Extract, unchanged, every line from the top of the material below through the line with "PI = math.pi", and no more.
+--
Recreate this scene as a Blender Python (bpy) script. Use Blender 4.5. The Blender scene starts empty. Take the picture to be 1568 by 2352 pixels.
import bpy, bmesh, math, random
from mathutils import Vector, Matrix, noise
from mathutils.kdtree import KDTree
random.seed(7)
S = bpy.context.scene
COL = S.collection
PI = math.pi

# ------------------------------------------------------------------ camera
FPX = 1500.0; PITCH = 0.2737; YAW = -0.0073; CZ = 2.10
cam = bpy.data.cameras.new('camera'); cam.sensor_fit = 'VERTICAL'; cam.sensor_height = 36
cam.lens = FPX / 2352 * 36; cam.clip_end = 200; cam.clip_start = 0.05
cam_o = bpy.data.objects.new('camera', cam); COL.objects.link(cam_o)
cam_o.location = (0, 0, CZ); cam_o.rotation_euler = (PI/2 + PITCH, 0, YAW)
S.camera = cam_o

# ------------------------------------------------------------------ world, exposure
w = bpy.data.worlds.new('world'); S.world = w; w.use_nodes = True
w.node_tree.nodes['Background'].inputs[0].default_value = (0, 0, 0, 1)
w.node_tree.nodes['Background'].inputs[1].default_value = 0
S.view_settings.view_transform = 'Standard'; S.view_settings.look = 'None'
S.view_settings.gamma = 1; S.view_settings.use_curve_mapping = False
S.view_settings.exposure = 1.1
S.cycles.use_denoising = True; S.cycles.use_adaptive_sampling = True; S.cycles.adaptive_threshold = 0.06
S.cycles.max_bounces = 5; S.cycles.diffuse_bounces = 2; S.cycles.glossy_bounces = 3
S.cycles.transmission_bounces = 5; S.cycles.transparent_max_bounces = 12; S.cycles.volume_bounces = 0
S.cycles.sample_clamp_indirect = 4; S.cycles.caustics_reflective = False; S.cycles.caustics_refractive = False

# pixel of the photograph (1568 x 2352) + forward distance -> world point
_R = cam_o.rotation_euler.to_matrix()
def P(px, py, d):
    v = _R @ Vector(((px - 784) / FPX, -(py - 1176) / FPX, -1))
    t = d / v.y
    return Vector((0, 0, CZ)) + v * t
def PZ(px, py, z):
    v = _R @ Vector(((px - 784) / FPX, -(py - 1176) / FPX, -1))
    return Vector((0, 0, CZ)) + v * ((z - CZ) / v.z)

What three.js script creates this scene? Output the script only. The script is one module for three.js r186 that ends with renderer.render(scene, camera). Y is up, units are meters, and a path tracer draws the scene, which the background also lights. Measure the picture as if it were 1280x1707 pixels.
+--
**THE OUTPUT**
Recreate this scene as a Blender Python (bpy) script. Use Blender 4.5. The Blender scene starts empty. Take the picture to be 1568 by 2352 pixels.
import bpy, bmesh, math, random
from mathutils import Vector, Matrix, noise
from mathutils.kdtree import KDTree
random.seed(7)
S = bpy.context.scene
COL = S.collection
PI = math.pi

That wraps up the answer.